Ranganathan proposed that ‘books are for use’ and we should ‘save the time of the reader’ (Ranganathan, 1931, 1 and 336). This sets the scene for our journey into a reinvention of the catalogue. Libraries have endured throughout our history, but today they are changing rapidly. Ranganthan's principles that books are for use and that we should save the time of the reader remain fundamental to the approach we should take in these times, and this is exemplified by recent work at the Australian National University, reinventing the library catalogue.

Libraries have collected an astounding array of resources to support knowledge seekers across a vast range of disciplines. In many ways the collections of research libraries are an investment for future and potential need, an issue that is finely balanced with current need and use, and which may relate to a fraction of the whole collection.

A major challenge has been to enable these potential users to locate and obtain access to these resources. Library and information scientists have studied information behaviour, sought to take on board technological developments and to enhance the metadata we create to open up access. The revolution of the online world has enabled us to develop more complex solutions, including new concepts such as linked data.
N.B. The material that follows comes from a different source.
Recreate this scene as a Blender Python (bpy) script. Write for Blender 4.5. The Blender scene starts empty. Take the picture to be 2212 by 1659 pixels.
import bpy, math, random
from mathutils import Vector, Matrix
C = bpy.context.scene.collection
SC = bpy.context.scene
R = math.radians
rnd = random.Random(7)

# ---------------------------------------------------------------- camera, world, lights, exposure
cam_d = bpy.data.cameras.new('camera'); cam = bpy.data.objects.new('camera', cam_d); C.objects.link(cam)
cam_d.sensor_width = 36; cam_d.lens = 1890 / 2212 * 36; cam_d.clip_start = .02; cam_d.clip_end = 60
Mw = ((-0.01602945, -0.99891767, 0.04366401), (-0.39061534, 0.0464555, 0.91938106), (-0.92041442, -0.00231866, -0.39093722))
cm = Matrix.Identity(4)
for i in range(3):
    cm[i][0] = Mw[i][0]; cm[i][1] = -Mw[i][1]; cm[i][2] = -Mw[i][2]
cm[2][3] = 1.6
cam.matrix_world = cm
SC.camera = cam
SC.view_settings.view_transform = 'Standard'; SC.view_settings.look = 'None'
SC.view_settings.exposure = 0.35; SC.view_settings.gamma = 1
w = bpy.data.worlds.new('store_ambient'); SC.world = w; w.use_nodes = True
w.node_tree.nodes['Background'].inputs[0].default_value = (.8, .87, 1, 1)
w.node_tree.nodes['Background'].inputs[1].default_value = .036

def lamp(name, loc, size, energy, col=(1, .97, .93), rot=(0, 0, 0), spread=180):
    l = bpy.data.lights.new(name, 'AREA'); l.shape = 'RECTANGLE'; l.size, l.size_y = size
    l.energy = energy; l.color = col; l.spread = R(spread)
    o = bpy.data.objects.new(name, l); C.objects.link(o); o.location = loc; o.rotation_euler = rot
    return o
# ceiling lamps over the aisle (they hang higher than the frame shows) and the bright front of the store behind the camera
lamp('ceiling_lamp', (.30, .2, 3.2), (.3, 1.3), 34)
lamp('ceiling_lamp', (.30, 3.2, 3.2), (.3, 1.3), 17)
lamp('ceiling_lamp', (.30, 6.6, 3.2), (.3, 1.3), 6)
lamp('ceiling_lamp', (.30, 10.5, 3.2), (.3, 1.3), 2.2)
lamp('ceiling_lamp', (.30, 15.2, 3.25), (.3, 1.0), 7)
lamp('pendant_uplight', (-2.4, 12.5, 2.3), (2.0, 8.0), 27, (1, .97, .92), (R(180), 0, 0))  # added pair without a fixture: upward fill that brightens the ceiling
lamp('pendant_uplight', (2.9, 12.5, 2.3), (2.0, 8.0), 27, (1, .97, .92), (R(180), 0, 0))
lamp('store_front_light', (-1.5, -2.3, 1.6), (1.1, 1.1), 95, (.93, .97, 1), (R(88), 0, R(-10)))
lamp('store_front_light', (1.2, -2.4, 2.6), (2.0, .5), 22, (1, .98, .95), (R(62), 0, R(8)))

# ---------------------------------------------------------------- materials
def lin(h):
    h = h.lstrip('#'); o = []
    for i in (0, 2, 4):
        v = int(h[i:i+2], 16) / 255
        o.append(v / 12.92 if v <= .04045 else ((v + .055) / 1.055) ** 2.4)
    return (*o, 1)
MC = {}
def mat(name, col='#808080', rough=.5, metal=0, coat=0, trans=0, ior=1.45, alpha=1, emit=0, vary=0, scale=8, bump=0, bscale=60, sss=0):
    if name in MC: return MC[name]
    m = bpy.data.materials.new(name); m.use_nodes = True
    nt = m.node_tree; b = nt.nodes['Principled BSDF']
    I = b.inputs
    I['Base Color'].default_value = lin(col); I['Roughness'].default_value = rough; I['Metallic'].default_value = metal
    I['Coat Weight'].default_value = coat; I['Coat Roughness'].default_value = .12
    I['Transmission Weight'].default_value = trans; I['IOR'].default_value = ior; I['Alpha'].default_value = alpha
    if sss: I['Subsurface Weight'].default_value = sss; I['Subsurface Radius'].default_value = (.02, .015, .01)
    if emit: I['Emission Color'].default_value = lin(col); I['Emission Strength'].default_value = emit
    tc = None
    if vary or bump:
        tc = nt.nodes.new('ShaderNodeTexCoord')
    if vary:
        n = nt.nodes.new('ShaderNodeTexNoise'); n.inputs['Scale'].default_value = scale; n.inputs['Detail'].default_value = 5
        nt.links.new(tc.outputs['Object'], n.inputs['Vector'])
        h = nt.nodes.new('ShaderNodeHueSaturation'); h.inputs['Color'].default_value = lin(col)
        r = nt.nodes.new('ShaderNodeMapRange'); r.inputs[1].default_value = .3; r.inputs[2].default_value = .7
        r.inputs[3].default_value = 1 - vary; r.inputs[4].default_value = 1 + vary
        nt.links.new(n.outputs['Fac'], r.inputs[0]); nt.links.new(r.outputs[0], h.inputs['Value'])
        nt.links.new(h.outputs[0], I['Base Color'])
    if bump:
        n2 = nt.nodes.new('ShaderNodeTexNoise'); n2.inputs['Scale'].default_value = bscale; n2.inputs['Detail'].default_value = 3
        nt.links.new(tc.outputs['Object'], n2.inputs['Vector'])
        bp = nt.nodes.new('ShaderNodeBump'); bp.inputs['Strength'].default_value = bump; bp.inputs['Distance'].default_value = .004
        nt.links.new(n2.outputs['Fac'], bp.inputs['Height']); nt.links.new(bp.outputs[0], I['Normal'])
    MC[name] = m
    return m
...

Over the past decades the techniques available to reveal resources have changed and improved. We are now in the era of UX, a time where our discovery services are being reviewed and renewed, see for example Curson (2016). Standing the test of time, Ranganathan's principles have been the fundamental premises for developments in resource discovery. The initiatives have sought to create a pathway between the library user and individual resources in library collections. Exploring new resource discovery solutions is now an important activity for research libraries.